The specificity of XCeption is that the Depthwise Convolution is not followed by a Pointwise Convolution, but the order is reversed, as in this example :
II. In Keras
Let’s import the required packages :
import tensorflow as tf
import tensorflow.keras
from tensorflow.keras import models, layers
from tensorflow.keras.models import Model, model_from_json, Sequential
from tensorflow.keras.preprocessing.image import ImageDataGenerator, array_to_img, img_to_array, load_img
from tensorflow.keras.callbacks import TensorBoard
from tensorflow.keras.layers import Dense, Dropout, Activation, Flatten, Conv2D, MaxPooling2D, SeparableConv2D, UpSampling2D, BatchNormalization, Input, GlobalAveragePooling2D
from tensorflow.keras.regularizers import l2
from tensorflow.keras.optimizers import SGD, RMSprop
from tensorflow.keras.utils import to_categorical
from keras.utils.vis_utils import plot_model
Import our data. I’m working on the Facial Emotion Recognition 2013 challenge from Kaggle. The path links to my local storage folder :
X_train = np.load(path + "X_train.npy")
X_test = np.load(path + "X_test.npy")
y_train = np.load(path + "y_train.npy")
y_test = np.load(path + "y_test.npy")
Now, let’s build the Entry Flow!
def entry_flow(inputs) :
x = Conv2D(32, 3, strides = 2, padding='same')(inputs)

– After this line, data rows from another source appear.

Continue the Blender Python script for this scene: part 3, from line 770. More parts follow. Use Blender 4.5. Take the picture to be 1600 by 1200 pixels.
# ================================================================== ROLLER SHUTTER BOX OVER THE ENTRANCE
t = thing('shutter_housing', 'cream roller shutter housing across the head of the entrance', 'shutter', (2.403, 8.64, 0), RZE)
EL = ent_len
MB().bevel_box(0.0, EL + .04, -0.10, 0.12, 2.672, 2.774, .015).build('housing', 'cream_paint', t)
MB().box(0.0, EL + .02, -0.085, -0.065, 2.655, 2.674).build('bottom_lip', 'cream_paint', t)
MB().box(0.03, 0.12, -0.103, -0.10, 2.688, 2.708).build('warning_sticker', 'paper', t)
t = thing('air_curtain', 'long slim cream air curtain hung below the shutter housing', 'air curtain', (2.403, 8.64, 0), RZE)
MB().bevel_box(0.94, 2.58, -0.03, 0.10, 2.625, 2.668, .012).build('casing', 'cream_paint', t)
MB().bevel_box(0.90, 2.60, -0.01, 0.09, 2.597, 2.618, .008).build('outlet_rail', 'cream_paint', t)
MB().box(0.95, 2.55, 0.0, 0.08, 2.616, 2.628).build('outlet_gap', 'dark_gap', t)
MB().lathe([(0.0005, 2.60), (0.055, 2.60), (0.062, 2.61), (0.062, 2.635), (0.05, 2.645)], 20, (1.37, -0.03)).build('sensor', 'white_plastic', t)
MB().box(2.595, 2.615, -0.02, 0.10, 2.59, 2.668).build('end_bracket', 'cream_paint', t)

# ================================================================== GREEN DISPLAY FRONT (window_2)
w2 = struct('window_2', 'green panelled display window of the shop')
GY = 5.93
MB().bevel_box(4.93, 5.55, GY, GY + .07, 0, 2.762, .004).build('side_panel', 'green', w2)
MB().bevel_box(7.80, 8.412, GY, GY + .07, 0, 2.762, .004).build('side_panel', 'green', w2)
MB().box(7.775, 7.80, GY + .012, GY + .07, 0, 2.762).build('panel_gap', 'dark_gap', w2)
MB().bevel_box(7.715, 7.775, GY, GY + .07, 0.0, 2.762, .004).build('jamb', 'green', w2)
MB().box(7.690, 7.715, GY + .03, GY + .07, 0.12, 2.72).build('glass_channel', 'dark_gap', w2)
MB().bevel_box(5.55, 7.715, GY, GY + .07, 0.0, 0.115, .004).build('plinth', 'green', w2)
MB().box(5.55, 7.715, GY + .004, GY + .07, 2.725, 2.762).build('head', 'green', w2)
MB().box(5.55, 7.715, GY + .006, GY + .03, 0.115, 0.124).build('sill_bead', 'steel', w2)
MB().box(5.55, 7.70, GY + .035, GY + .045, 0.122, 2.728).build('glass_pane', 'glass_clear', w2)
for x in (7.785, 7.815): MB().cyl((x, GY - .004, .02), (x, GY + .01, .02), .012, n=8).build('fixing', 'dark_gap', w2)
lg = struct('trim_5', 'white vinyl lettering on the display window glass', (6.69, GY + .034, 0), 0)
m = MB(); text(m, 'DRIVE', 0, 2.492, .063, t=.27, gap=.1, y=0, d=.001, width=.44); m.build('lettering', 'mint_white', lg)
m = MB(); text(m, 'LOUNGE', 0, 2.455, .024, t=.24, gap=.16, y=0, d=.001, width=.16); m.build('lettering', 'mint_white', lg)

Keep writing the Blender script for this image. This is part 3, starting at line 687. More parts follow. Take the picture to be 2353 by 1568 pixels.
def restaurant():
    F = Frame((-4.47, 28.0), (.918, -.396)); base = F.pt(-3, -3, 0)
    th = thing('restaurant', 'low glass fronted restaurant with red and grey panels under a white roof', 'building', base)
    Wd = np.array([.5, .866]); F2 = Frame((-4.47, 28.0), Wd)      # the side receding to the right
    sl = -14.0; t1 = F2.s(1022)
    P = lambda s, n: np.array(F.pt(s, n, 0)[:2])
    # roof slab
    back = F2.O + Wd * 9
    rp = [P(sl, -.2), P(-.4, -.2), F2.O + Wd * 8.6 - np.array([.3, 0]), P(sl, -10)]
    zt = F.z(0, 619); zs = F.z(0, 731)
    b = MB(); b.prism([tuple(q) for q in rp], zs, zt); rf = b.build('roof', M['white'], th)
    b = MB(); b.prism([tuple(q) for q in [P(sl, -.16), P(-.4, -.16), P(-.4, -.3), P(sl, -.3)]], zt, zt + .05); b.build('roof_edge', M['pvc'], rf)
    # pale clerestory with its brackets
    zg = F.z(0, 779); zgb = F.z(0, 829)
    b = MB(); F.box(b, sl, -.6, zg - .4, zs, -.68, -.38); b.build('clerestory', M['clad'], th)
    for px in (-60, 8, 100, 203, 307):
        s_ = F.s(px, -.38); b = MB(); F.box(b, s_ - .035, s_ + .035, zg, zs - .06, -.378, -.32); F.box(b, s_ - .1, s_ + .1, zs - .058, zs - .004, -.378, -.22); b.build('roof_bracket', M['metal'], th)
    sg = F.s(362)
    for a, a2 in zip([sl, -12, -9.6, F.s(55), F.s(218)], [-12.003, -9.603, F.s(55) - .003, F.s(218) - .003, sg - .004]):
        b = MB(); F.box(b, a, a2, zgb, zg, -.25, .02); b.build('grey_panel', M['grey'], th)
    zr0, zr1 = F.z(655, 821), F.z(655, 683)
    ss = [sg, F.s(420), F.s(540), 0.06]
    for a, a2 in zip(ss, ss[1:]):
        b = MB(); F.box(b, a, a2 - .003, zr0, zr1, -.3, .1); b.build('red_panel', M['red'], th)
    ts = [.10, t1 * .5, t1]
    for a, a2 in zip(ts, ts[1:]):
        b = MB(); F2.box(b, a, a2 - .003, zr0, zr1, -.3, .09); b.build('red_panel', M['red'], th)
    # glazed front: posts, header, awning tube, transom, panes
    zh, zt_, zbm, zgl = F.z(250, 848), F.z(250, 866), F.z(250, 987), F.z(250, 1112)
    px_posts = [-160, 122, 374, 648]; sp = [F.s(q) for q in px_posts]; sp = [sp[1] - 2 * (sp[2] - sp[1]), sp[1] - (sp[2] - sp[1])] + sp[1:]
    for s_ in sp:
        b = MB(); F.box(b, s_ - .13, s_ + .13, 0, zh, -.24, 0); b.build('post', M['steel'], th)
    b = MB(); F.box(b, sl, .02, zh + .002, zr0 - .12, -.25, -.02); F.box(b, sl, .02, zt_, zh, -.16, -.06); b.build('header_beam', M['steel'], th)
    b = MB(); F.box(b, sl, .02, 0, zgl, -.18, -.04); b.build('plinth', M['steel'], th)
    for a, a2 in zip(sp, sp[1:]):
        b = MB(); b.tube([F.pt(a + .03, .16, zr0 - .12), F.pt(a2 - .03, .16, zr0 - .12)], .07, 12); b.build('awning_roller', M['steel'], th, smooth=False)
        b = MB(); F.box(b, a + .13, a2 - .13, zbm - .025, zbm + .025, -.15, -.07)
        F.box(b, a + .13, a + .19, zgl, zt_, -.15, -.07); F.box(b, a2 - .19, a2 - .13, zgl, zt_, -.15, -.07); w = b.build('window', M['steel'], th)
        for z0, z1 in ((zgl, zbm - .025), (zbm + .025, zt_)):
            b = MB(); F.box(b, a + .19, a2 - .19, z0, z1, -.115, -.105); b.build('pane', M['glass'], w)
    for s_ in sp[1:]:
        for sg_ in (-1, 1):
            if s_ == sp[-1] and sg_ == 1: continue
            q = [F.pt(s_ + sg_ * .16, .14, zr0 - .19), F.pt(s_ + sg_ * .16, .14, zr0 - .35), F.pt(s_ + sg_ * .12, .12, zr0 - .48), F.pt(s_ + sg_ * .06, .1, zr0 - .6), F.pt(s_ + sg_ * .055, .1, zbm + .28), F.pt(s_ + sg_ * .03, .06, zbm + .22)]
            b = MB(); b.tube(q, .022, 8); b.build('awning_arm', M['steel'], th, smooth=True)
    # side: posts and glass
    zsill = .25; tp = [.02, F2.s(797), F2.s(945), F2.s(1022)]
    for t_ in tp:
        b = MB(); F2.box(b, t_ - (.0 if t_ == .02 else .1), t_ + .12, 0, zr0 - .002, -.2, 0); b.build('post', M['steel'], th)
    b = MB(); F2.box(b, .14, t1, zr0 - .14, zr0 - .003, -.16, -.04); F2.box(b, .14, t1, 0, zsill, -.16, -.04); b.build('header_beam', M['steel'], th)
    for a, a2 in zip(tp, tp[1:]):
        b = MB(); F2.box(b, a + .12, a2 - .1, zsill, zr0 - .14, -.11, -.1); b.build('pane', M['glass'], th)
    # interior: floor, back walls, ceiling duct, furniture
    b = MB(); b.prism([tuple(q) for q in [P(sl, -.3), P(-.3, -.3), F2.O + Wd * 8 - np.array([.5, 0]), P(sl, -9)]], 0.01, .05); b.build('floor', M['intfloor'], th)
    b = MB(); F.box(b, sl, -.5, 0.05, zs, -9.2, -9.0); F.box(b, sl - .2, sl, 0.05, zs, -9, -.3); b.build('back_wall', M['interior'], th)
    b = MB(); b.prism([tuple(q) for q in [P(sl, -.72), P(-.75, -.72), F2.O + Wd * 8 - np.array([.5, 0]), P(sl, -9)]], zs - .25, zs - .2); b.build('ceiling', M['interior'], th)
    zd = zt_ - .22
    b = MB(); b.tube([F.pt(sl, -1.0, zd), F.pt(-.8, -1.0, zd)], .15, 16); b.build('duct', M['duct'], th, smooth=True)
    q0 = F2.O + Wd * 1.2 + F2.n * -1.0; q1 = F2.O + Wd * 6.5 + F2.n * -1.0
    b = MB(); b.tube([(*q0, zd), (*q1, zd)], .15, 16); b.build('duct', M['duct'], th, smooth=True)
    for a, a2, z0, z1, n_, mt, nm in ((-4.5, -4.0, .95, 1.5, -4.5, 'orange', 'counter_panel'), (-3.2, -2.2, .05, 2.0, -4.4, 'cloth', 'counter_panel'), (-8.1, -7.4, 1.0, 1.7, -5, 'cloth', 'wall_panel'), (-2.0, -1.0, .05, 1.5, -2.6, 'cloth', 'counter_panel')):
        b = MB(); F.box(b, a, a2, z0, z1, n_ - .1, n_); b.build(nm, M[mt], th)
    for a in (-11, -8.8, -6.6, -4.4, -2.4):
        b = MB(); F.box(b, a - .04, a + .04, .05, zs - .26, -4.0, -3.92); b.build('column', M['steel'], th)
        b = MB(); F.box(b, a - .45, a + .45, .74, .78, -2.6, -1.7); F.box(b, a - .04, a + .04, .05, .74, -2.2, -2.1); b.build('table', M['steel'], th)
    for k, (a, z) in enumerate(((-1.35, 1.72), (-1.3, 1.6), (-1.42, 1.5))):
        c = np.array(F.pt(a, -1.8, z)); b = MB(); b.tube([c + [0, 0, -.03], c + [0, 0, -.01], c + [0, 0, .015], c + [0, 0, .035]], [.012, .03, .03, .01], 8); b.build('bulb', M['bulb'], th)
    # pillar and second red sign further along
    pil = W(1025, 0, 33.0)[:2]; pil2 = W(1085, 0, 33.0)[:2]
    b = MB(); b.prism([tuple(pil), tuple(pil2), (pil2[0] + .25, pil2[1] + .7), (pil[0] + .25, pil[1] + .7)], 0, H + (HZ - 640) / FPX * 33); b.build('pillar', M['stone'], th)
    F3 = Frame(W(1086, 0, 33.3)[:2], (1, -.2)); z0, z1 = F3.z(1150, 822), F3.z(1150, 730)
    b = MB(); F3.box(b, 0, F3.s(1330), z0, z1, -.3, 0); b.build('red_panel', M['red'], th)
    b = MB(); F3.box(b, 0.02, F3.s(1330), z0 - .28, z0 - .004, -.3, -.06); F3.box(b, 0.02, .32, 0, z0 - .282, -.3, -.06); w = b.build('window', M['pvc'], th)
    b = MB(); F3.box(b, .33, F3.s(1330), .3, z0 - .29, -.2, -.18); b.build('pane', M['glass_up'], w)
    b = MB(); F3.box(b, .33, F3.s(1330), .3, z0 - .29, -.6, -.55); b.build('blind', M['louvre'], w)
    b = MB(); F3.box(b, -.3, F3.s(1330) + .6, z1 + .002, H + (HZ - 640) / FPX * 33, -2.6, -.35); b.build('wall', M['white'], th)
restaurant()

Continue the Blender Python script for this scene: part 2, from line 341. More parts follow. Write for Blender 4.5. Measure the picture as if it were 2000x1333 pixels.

x = BatchNormalization()(x)
x = Activation('relu')(x)
x = Conv2D(64,3,padding='same')(x)
x = BatchNormalization()(x)
x = Activation('relu')(x)
previous_block_activation = x
for size in [128, 256, 728] :
x = Activation('relu')(x)
x = SeparableConv2D(size, 3, padding='same')(x)
x = BatchNormalization()(x)
x = Activation('relu')(x)
x = SeparableConv2D(size, 3, padding='same')(x)
x = BatchNormalization()(x)
x = MaxPooling2D(3, strides=2, padding='same')(x)
residual = Conv2D(size, 1, strides=2, padding='same')(previous_block_activation)
x = tensorflow.keras.layers.Add()([x, residual])
previous_block_activation = x
return x
Add the Middle Flow :
def middle_flow(x, num_blocks=8) :
previous_block_activation = x
for _ in range(num_blocks) :
x = Activation('relu')(x)
x = SeparableConv2D(728, 3, padding='same')(x)
x = BatchNormalization()(x)
x = Activation('relu')(x)
x = SeparableConv2D(728, 3, padding='same')(x)
x = BatchNormalization()(x)
x = Activation('relu')(x)
x = SeparableConv2D(728, 3, padding='same')(x)
x = BatchNormalization()(x)
x = tensorflow.keras.layers.Add()([x, previous_block_activation])
previous_block_activation = x
return x
And finally the Exit Flow :
def exit_flow(x) :
previous_block_activation = x
x = Activation('relu')(x)
x = SeparableConv2D(728, 3, padding='same')(x)
x = BatchNormalization()(x)
x = Activation('relu')(x)
x = SeparableConv2D(1024, 3, padding='same')(x)
x = BatchNormalization()(x)
x = MaxPooling2D(3, strides=2, padding='same')(x)
residual = Conv2D(1024, 1, strides=2, padding='same')(previous_block_activation)
x = tensorflow.keras.layers.Add()([x, residual])
x = Activation('relu')(x)
x = SeparableConv2D(728, 3, padding='same')(x)
x = BatchNormalization()(x)
x = Activation('relu')(x)
x = SeparableConv2D(1024, 3, padding='same')(x)
x = BatchNormalization()(x)
x = GlobalAveragePooling2D()(x)
x = Dense(1, activation='linear')(x)
return x
This architecture leads to a limited number of trainable parameters compared to an equivalent depth in classical convolutions.
We can build the model :
inputs = Input(shape=(shape_x, shape_y, 1))
outputs = exit_flow(middle_flow(entry_flow(inputs)))
xception = Model(inputs, outputs)
If you would like to visualize the model architecture, use plot_model :
plot_model(xception, to_file='model.png', show_shapes=True, show_layer_names=True)
We are finally ready to compile the model.
xception.compile(optimizer='adam', loss='categorical_crossentropy', metrics=['accuracy'])
batch_size = 128
epochs = 150
And run it!
history = xception.fit(X_train, y_train, epochs=150, batch_size=64, validation_data=(X_test, y_test))
The Github repository of this article can be found here.
Conclusion : Xception models remain expensive to train, but are pretty good improvements compared to Inception. Transfer learning brings part of the solution when it comes to adapting such algorithms to your specific task.